LG Class oficjalnie. Połączenie metalowej obudowy, małej baterii i wysokiej ceny. Chyba nie tak miało wyjść...
LG zaprezentowało dzisiaj nowego smartfona, który ze względu na metalową obudowę jest wyjątkowy w ofercie koreańskiej firmy. Niestety Class nie jest moim zdaniem ciekawym wyborem, a wszystkiemu winne są dwa elementy: cena i bateria.
Koreańczycy kilka dni temu zapowiedzieli nowego smartfona, który miał być czymś nowym w ofercie LG i rzeczywiście taki właśnie jest. Od samego początku widać, że postawiono w nim na jakość użytych materiałów, ponieważ obudowa została wykonana z metalu. Rzut okiem na specyfikację nowe modelu pokazuje, że także pod względem podzespołów nie jest całkiem dobrze:
- 5-calowy ekran o rozdzielczości 1280 x 720 pikseli ze szkłem 2.5D (293 ppi);
- 4-rdzeniowy procesor Snapdragon 410 o taktowaniu 1,2 GHz;
- 2 GB pamięci RAM;
- 16 GB pamięci wbudowanej + slot na kartę MicroSD;
- 13-megapikselowy aparat główny'
- 8 Mpix na przednim panelu (ten sam aparat co w LG G4);
- łączność 4G LTE;
- głośnik o mocy 1W;
- bateria o pojemności 2050 mAh;
- Android 5.1 Lollipop;
- wymiary: 142 x 71,8 x 7,4 mm;
- waga: 147 gramów.
Warto przypomnieć, że jeszcze przed premierą wzbudził on spore emocje swoim wyglądem. Z jednej strony to metalowa słuchawka co jest dużym plusem, ale jednocześnie wygląda dość przeciętnie. Oficjalne zdjęcia tylko potwierdziły, że nie każdemu Class przypadnie do gustu, ponieważ jest mocno niedzisiejszy.

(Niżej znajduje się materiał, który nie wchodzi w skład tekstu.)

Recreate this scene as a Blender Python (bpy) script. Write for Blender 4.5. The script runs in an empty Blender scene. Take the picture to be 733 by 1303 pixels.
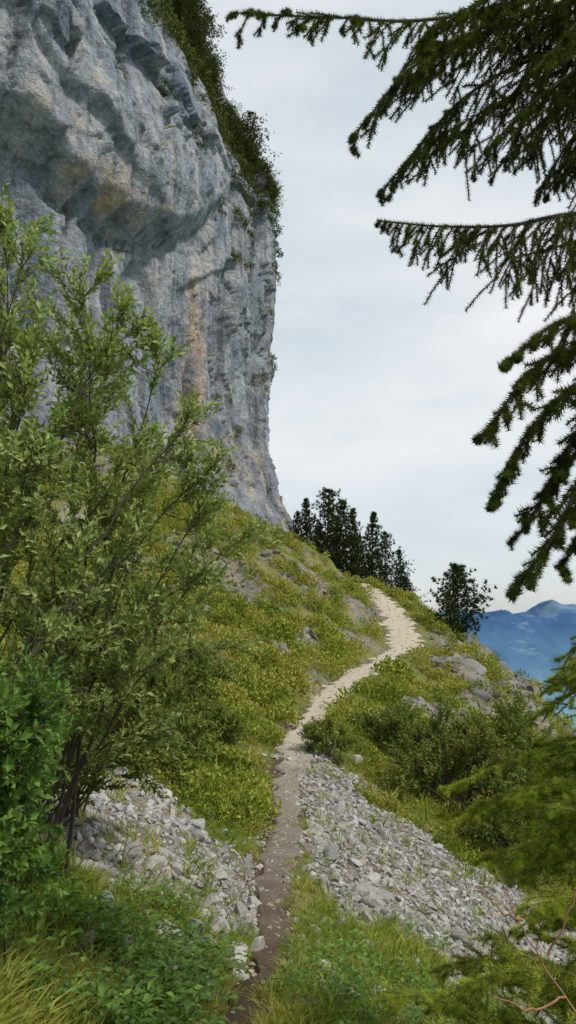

Szczególnie jeśli spojrzy się na ramki, które jak na LG są dość duże. Ogólna kanciastość również nie prezentuje się bardzo korzystnie, ale ten model nie ma wyglądać, a jego atutem jest wykonanie. Zapewne wiele osób doceni metalową obudowę i - jak można zakładać - dużą solidność. Poza tym w modelu Class znaleźć można także szereg ciekawych funkcji znanych z urządzeń LG, jak chociażby robienie zdjęć dzięki gestom czy też tryb poprawiający "piękno" na selfie.
Nie jest to niestety produkt idealny, o czym pisałem w moim wczorajszym tekście. Bateria o pojemności 2050 mAh w 5-calowym smartfonie z ekranem HD nie wróży nic dobrego. Urządzenia z podobnymi parametrami i znacznie większymi akumulatorami pozwalają na tylko 1 dzień pracy, więc strach pomyśleć jak będzie w przypadku LG Class.
Elementem, który również skreśla LG Class w moich oczach to jego cena. W Korei Południowej został on wyceniony na 399300 wonów, co w przeliczeniu daje około 1260 złotych. Na razie nie został on zapowiedziany w innych miejscach niż lokalny rynek, ale po doliczeniu europejskich podatków kosztowałby on więcej niż Galaxy A5 (ok. 1300 złotych), co jest zbyt dużym wydatkiem, jak za takie podzespoły. Szczerze mówiąc liczyłem na nieco mniejszą kwotę, żeby metalowe urządzenia mogły zadomowić się na średniej półce. To na pewno nie stanie dzięki dzięki LG Class.
Model ten będzie dostępny w 3 kolorach (niebieski, złoty, srebrny), a w późniejszym terminie dołączy jeszcze wersja biała. Nie wiem jak Wam podoba się Class, ale dla mnie to niestety kolejny przedstawiciel średniej półki, który za dużo nie wnosi, a na dodatek jest zbyt drogi. Może w Korei znajdzie LG znajdzie na niego kupców, ale w Polsce raczej nie stałby się on sukcesem sprzedażowym.